Thanks to the new technology platforms, arbitrators and counsel in arbitration proceedings can, at a relatively small cost compared to the cost of preparing the transcript, assure that client data and testimony (1) are always stored in, and never leave, a secure cloud-based environment, (2) can be encrypted for use in transmission and storage, and (3) can be subject to regular third-party security audits, including penetration testing. In addition to providing better protection for sensitive client information in arbitration proceedings than the old way of preparing transcripts, use of the new technology platforms will foster greater compliance with the ICCA-NYC Bar-CPR Protocol, reduce cybersecurity risks and potential liabilities for arbitrators and arbitral institutions,[11] and further the worthy goal of the arbitration bench and bar to increase education and compliance with cybersecurity requirements in arbitration proceedings.


End Notes

[1] Rob Feigenbaum is the Co-Founder and CEO of Prevail Legal. Veronica Gromada is Partner at Shook, Hardy and Bacon. The authors would like to thank Ashish Prasad, Vice President and General Counsel of HaystackID, for his valuable assistance in preparing this article.

[2] https://www.freshfields.us/insights/campaigns/international-arbitration-in-2023/data-protection-and-cybersecurity-in-international-arbitration-remain-in-the-spotlight/#:~:text=The%20ICCA%2DNYC%20Bar%2DCPR,encryption%20and%20security%20incident%20management)

[3] https://www.adr.org/sites/default/files/document_repository/AAA258_Best_Practices_Cybersecurity_Privacy.pdf

[4] https://www.adr.org/sites/default/files/document_repository/AAA_InformationSecurity_Summary.pdf

[5] https://www.jamsadr.com/events/2023/doing-the-cybersecurity-two-step-securing-your-practice-and-protecting-your-brand.

[6] https://cdn.arbitration-icca.org/s3fs-public/document/media_document/ICCA-reports-no-6-icca-nyc-bar-cpr-protocol-cybersecurity-international-arbitration-2022-edition.pdf. While the Protocol was drafted to focus on international commercial arbitrations, it is also intended as “a useful reference for domestic arbitration matters and/or investor-state arbitrations, as well as other ADR procedures.” Id. at xi.

[7] https://iccwbo.org/wp-content/uploads/sites/3/2022/02/icc-arbitration-and-adr-commission-report-on-leveraging-technology-for-fair-effective-and-efficient-international-arbitration-proceedings.pdf

[8] The drafters emphasized that, “[i]n the increasingly digital landscape in which proceedings take place, the credibility of any dispute resolution system, including arbitration, depends on maintaining a reasonable degree of protection of the information exchanged during the process, not only with respect to the information’s confidentiality (except where the parties intend for the information to become public), but also its integrity and availability. Further, arbitration has the benefit over other dispute resolution processes of enabling parties to maintain the confidentiality of the dispute resolution process itself, where they want to and where applicable law permits, and the information exchanged within it. Reasonable information security measures are essential to ensure that [] arbitration maintains this advantage.” Id. at 9.
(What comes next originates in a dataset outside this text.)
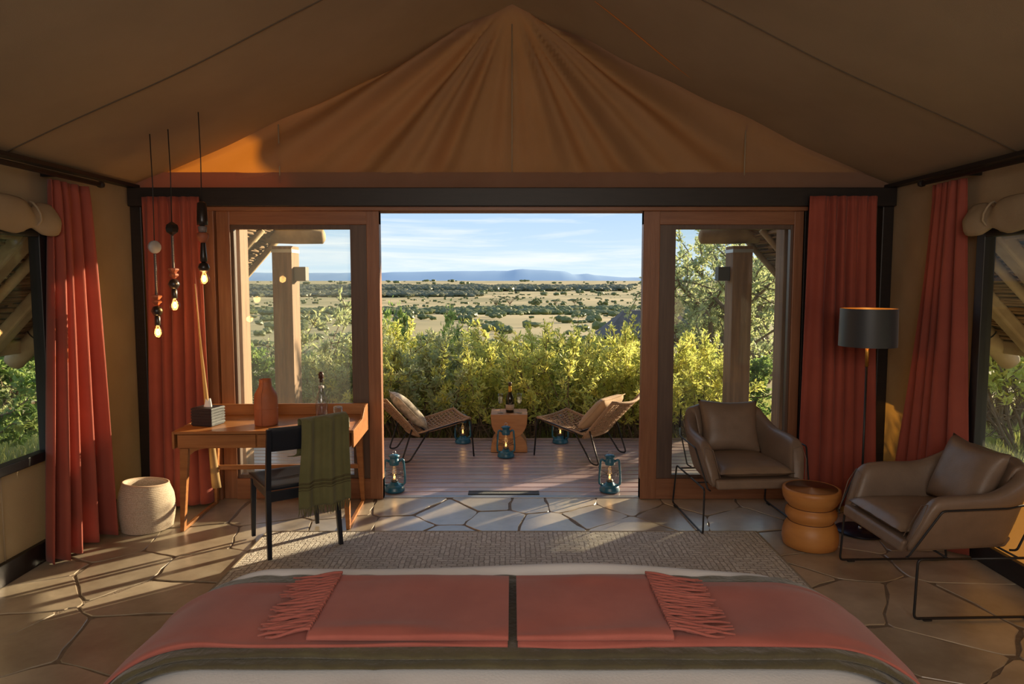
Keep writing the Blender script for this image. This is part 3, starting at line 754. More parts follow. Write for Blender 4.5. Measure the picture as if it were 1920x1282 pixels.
# trees
def tree(name, label, seed, H, spread, nleaf, leafm, trunk_r=.09, nmain=4, ll=.075, lw=.018, lowfrac=.15, levels=3, bare=False):
    rr = random.Random(seed); r = thing(name, label, 'tree'); sb = MB(); lb = MB(); tw = []
    def grow(p, d, l, rad, lev):
        pts = [p.copy()]; seg = 4
        for i in range(seg):
            d = (d+randv(rr)*.24+Vector((0, 0, .05))).normalized(); p = p+d*l/seg; pts.append(p.copy())
        sb.tube(pts, [rad*(1-.5*i/seg) for i in range(seg+1)], 6 if lev < 2 else 4, cap=False)
        if lev >= 1: tw.extend([(pts[i], pts[i+1], lev) for i in range(seg)])
        if lev < levels:
            for q in range(3+(lev > 0)):
                i = rr.randint(1, seg) if q else seg
                nd = (d*.7+randv(rr)*.95*spread).normalized()
                grow(pts[i], nd, l*rr.uniform(.5, .75), rad*.5, lev+1)
    for k in range(nmain):
        a = 2*PI*k/nmain+rr.uniform(-.4, .4); grow(Vector((0, 0, 0)), Vector((math.cos(a)*.42*spread, math.sin(a)*.42*spread, 1)).normalized(), H*.42, trunk_r*rr.uniform(.7, 1), 0)
    tl = [t for t in tw if t[2] >= 2 and t[1].z > lowfrac*H]
    for _ in range(nleaf):
        a, b, _l = tl[rr.randrange(len(tl))]; p = a.lerp(b, rr.random())+randv(rr)*.05*rr.random()
        d = ((b-a).normalized()*.4+randv(rr)).normalized(); nn = d.cross(randv(rr))
        if nn.length > .01: s_ = rr.uniform(.7, 1.3); leafpoly(lb, p, d, nn.normalized(), ll*s_, lw*s_)
    stuff(sb.build('branches', BARK, r, smooth=True))
    if nleaf: stuff(lb.build('foliage', leafm, r))
    return r
t1_ = tree('bushy_tree', 'tall grey green leafy tree behind the right porch post', 5, 3.4, 1.1, 17000, LEAF_G, .07, 6, ll=.058, lw=.014)
put(t1_, 3.8, 13.0, 0, 1.22)
t2_ = tree('bushy_tree', 'bright leafy tree between the right door edge and the porch post', 8, 2.4, 1.2, 9000, LEAF_D, .05, 5, ll=.08, lw=.022)
put(t2_, 3.0, 9.9, 1.0, .70)
t3_ = copy_tree(t1_); put(t3_, 6.7, 18, 2.2, 1.7, 'taller tree furthest right, seen past the slim right porch post')
# side gardens
t4_ = copy_tree(t1_); put(t4_, -6.6, 7.7, 1.2, 1.0, 'dense tree with dark stems outside the left window')
t5_ = copy_tree(t2_); put(t5_, -5.6, 6.9, 2.9, .95, 'bright green bush low outside the left window')
t6_ = tree('window_tree', 'multi stemmed small tree outside the right window', 31, 3.2, .75, 4200, LEAF_Y, .075, 7, lowfrac=.3)
put(t6_, 6.95, 9.6, 0, .95)
t17_ = copy_tree(prot[0]); del t17_['group']; put(t17_, 6.35, 8.2, 1.0, 1.4, 'low leafy bush added outside the right window to block the sun')  # bush added to keep sun off the right wall near the corner
t7_ = copy_tree(t6_); put(t7_, 9.6, 12.4, 2, 1.2, 'further yellow green tree outside the right window')
t8_ = copy_tree(t1_); put(t8_, -9.5, 11.2, 3.2, 1.35, 'big tree furthest back outside the left window')
# left of deck
t9_ = plant('sapling', 'slender tall leafy sapling right of the left porch post', 'shrub', 77, 2.5, .9, 4, 900, LEAF_G, ll=.10, lw=.018, low=.35, lean=1.5, stem_r=.02)
put(t9_, -2.98, 9.3, .4, 1.0)
t10_ = copy_tree(t2_); put(t10_, -2.35, 8.9, .5, .62, 'dark green round bush low behind the left glass door')
t11_ = copy_tree(t2_); put(t11_, -3.7, 9.6, 4.0, .80, 'green bush left of the left porch post')
t12_ = tree('bare_tree', 'grey twiggy bare bush behind the left glass door', 90, 2.0, 1.0, 600, LEAF_G, .045, 6)
put(t12_, -3.35, 10.6, 0, .9)
t13_ = copy_tree(t12_); put(t13_, -2.75, 13.0, 2, .95, 'second twiggy bare bush further back on the left')

# grass tufts
def grass_patch(name, label, x0, x1, y0, y1, cnt, seed, m, h=.35):
    rr = random.Random(seed); mb = MB()
    for _ in range(cnt):
        x, y = rr.uniform(x0, x1), rr.uniform(y0, y1); z = ground_z(x, y); a = rr.uniform(0, 2*PI)
        hh = h*rr.uniform(.4, 1.2); dx, dy = math.cos(a)*hh*.35, math.sin(a)*hh*.35; wx, wy = -math.sin(a)*.006, math.cos(a)*.006
        b = len(mb.v)
        mb.v += [Vector((x-wx, y-wy, z)), Vector((x+wx, y+wy, z)), Vector((x+dx*.4+wx*.7, y+dy*.4+wy*.7, z+hh*.6)), Vector((x+dx*.4-wx*.7, y+dy*.4-wy*.7, z+hh*.6)), Vector((x+dx, y+dy, z+hh))]
        mb.f += [(b, b+1, b+2, b+3), (b+3, b+2, b+4)]
    o = mb.build(name, m); stuff(o); tag(o, label, 'grass')
GRASS = leafmat('grass_blades', (.30, .36, .10), (.45, .46, .15), (.62, .56, .24), 1.5)
grass_patch('grass', 'bright green grass under the hedge behind the deck', -4.5, 4.5, 7.8, 12.5, 22000, 1, GRASS)
grass_patch('grass', 'green grass of the garden outside the right window', 4.6, 10.5, 6.2, 13, 24000, 2, GRASS, .3)
grass_patch('grass', 'grass among the bushes outside the left window', -10.5, -4.6, 5.5, 11, 14000, 3, GRASS, .3)
# stones of the garden path by the right window
rr = random.Random(3)
GS = mat('garden_stone', (.55, .50, .42), .85, (.40, .36, .30), 5, bump=.5, bscale=15, objrand=.15)
for k in range(11):
    x = 4.75+rr.uniform(-.18, .25)+.24*k*.45; y = 5.75+k*.22+rr.uniform(-.05, .05); s_ = rr.uniform(.10, .2)
    mb = MB(); rq = random.Random(k+40); mb.add([(p.x*s_*rq.uniform(.8, 1.2)*1.3, p.y*s_*rq.uniform(.8, 1.2), p.z*s_*.5*rq.uniform(.8, 1.1)) for p in IV], IF)
    o = mb.build('garden_rock', GS, smooth=True, loc=(x, y, ground_z(x, y)+.03)); o.modifiers.new('s', 'SUBSURF').levels = 1
    tag(o, 'pale garden rock outside the right window, %s from the near end of the row' % ['first', 'second', 'third', 'fourth', 'fifth', 'sixth', 'seventh', 'eighth', 'ninth', 'tenth', 'last'][k], 'rock', 'rocks along the garden path')
# ================================================================== RUG
RUG = bpy.data.materials.new('rug_weave'); RUG.use_nodes = True
n = RUG.node_tree.nodes; L = RUG.node_tree.links; p = n['Principled BSDF']; p.inputs['Roughness'].default_value = .95
tcn = n.new('ShaderNodeTexCoord'); mpn = n.new('ShaderNodeMapping'); L.new(tcn.outputs['Object'], mpn.inputs[0])
dn = n.new('ShaderNodeTexNoise'); dn.inputs['Scale'].default_value = 25; L.new(tcn.outputs['Object'], dn.inputs['Vector'])
mixv = n.new('ShaderNodeMixRGB'); mixv.inputs[0].default_value = .022; L.new(mpn.outputs[0], mixv.inputs[1]); L.new(dn.outputs['Color'], mixv.inputs[2])
chk = n.new('ShaderNodeTexChecker'); chk.inputs['Scale'].default_value = 4.3; L.new(mixv.outputs[0], chk.inputs[0])
def brick(rot):
    m2 = n.new('ShaderNodeMapping'); m2.inputs['Rotation'].default_value = (0, 0, rot); L.new(mixv.outputs[0], m2.inputs[0])
    b = n.new('ShaderNodeTexBrick'); b.inputs['Scale'].default_value = 4.6; b.inputs['Mortar Size'].default_value = .022; b.inputs['Mortar Smooth'].default_value = .6
    b.inputs['Color1'].default_value = (.68, .63, .55, 1); b.inputs['Color2'].default_value = (.54, .49, .42, 1); b.inputs['Mortar'].default_value = (.33, .29, .24, 1)
    b.inputs['Brick Width'].default_value = .30; b.inputs['Row Height'].default_value = .15
    L.new(m2.outputs[0], b.inputs[0]); return b
b1 = brick(0); b2 = brick(PI/2)
mr = n.new('ShaderNodeMixRGB'); L.new(chk.outputs['Fac'], mr.inputs[0]); L.new(b1.outputs['Color'], mr.inputs[1]); L.new(b2.outputs['Color'], mr.inputs[2])
fn = n.new('ShaderNodeTexNoise'); fn.inputs['Scale'].default_value = 120; L.new(tcn.outputs['Object'], fn.inputs['Vector'])
mm_ = n.new('ShaderNodeMixRGB'); mm_.blend_type = 'OVERLAY'; mm_.inputs[0].default_value = .6; L.new(mr.outputs[0], mm_.inputs[1]); L.new(fn.outputs['Fac'], mm_.inputs[2])
L.new(mm_.outputs[0], p.inputs['Base Color'])
bw = n.new('ShaderNodeBump'); bw.inputs['Strength'].default_value = .8; bw.inputs['Distance'].default_value = .01; L.new(mm_.outputs[0], bw.inputs['Height']); L.new(bw.outputs[0], p.inputs['Normal'])
r = thing('rug', 'large flat grey beige rug with basket weave between desk chair and bed', 'rug', (0, 3.6, .001))
MB().grid(lambda u, v: (1.75*(2*u-1), -1.15+2.30*v, .010), 4, 4).build('weave', RUG, r, solid=.009)
for a in ((-1.75, -1.735, -1.155, 1.155), (1.735, 1.75, -1.155, 1.155), (-1.735, 1.735, 1.143, 1.155), (-1.735, 1.735, -1.155, -1.143)):
    MB().box(a[0], a[1], a[2], a[3], .001, .013).build('border', mat('rug_border', (.30, .25, .18), .9), r, bevel=.003)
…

[9] https://www.adr.org/sites/default/files/document_repository/AAA258_Best_Practices_Cybersecurity_Privacy.pdf

[10] https://complexdiscovery.com/solving-the-problem-of-information-security-in-court-reporting/.

[11] In arbitration matters where, for whatever reason, the old way of preparing transcripts is utilized, the parties, arbitrators and arbitral institutions should follow the guidance of Principle 3, Comment 3(d) of the ICCA-NYC Bar-CPR Protocol, and “expressly address information security” in contractual agreements with court reporters. See supra. The contractual agreements should include confidentiality and cybersecurity requirements, indemnification requirements in the event of a breach, and other provisions that are commonplace in contracts with law firms and other legal support companies.